In relation to the bad choices each of us make he says, “We can come up with all manner of justifications to excuse what we have done. When we are willing to let down our defences and look honestly at our actions.”

 

Throughout the article Archbishop Tutu provides many justifications for his father’s choices, yet when he talks of us acknowledging our own choices, he then says excuses and justifications are not okay. Surely we must be willing to apply that same attitude to our forgiveness of others, as we do to asking for forgiveness?

 

For me, it is through Jesus’ model of giving up power and showing what forgiveness and love truly are I have been able to make the choices I have. My experiences of being set free from the abuse I have suffered and my work in ending male violence against women are all rooted in a deep knowledge that it is through love and forgiveness that we will win the war. In Jesus, we see an all-powerful God, who discovered the only way to save humanity was to give up all His power and become weak, vulnerable and powerless.
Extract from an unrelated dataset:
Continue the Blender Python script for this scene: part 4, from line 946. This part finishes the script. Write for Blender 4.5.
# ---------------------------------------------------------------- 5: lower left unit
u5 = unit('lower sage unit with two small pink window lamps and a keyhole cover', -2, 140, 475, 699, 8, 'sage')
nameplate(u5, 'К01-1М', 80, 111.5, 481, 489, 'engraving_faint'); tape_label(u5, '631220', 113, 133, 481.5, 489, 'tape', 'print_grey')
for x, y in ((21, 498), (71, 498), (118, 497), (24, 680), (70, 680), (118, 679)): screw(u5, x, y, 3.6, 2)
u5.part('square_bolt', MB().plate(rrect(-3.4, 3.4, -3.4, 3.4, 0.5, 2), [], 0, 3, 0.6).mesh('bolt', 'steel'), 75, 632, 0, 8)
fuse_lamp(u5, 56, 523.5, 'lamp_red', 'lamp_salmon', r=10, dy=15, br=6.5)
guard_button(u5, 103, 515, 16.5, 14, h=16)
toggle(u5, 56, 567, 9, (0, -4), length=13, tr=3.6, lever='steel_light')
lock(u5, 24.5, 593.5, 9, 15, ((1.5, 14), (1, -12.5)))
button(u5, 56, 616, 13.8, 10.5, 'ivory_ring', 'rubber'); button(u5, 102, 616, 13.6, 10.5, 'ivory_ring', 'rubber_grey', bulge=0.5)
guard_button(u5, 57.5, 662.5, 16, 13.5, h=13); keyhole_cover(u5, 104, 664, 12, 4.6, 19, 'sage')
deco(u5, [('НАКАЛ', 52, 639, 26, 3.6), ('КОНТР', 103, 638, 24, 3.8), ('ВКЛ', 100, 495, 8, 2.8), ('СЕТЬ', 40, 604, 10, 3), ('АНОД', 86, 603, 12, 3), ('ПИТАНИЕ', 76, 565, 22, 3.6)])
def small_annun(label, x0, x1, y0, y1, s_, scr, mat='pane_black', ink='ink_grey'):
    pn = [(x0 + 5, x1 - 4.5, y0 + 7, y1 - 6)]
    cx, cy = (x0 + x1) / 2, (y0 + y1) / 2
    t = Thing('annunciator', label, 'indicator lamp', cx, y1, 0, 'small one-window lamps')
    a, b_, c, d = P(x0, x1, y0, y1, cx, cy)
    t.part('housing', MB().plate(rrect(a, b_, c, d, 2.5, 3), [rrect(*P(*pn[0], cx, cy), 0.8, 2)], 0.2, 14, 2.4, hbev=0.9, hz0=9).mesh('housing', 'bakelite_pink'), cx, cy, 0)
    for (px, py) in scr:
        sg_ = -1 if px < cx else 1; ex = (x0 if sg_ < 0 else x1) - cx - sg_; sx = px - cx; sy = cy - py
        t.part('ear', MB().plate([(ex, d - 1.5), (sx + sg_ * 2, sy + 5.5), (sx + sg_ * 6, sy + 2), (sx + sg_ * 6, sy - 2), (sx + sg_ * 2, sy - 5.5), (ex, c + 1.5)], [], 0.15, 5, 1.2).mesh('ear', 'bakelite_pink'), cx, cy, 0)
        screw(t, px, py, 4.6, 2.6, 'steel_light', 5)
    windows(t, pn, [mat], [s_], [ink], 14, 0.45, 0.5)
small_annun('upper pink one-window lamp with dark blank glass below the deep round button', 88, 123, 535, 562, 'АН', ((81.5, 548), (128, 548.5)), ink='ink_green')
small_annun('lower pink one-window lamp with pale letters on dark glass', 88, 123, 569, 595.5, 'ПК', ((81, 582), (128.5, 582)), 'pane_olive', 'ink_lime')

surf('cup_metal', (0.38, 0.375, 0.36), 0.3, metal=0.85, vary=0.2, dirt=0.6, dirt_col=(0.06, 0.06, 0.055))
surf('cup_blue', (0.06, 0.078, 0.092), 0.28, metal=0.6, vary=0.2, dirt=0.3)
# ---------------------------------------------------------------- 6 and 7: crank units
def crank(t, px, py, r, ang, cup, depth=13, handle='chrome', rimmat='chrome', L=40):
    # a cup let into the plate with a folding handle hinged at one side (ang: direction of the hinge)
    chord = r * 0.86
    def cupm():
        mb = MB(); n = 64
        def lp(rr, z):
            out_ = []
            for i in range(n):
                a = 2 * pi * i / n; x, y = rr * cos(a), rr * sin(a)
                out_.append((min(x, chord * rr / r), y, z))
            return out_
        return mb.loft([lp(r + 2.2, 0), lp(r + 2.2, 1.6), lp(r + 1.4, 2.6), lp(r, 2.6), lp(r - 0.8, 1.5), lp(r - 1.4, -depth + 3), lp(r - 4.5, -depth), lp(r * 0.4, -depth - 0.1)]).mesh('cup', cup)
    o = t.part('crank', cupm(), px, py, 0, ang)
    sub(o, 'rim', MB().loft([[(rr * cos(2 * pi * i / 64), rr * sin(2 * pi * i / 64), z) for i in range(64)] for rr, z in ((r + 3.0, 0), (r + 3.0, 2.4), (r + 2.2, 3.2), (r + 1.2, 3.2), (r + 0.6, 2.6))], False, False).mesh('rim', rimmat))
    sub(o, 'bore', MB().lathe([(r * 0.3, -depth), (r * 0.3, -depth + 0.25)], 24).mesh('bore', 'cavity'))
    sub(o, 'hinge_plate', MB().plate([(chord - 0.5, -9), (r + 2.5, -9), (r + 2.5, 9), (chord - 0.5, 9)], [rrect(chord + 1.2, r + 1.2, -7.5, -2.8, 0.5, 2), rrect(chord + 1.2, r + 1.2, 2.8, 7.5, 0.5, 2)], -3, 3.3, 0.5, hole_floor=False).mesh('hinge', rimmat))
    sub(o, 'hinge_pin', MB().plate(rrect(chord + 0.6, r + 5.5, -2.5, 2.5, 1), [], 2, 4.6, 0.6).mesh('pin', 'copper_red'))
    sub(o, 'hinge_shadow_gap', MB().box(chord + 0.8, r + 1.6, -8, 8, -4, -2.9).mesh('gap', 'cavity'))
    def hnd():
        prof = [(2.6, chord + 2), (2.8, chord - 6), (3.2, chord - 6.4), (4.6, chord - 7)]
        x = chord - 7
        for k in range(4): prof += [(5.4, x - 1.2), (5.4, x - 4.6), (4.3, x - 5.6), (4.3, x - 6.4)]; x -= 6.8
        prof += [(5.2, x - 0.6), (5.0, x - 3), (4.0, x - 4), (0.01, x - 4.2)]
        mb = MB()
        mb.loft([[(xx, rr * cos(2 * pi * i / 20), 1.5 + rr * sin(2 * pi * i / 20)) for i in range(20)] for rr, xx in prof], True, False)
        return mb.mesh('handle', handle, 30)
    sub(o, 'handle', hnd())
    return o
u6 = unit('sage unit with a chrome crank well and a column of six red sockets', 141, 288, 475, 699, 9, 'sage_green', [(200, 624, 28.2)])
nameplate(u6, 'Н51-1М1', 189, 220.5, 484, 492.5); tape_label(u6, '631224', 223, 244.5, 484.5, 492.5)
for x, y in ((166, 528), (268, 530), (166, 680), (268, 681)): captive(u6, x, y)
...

In Jesus, I discovered it is my weakness that is my greatest gift, not my strength.

 

While patriarchy continues to be a power which destroys lives and incites individuals and systems into worldwide oppression and injustice, it is as we live lives of love and refuse to be manipulated into hatred, as we begin to own the power and privilege we have and recognise the responsibility that gives us to empower those with less power, as we choose to forgive in a way that holds people to account, while believing them capable of change, and challenging the societal issues which disable change, it is as we do these things, that we will see transformation.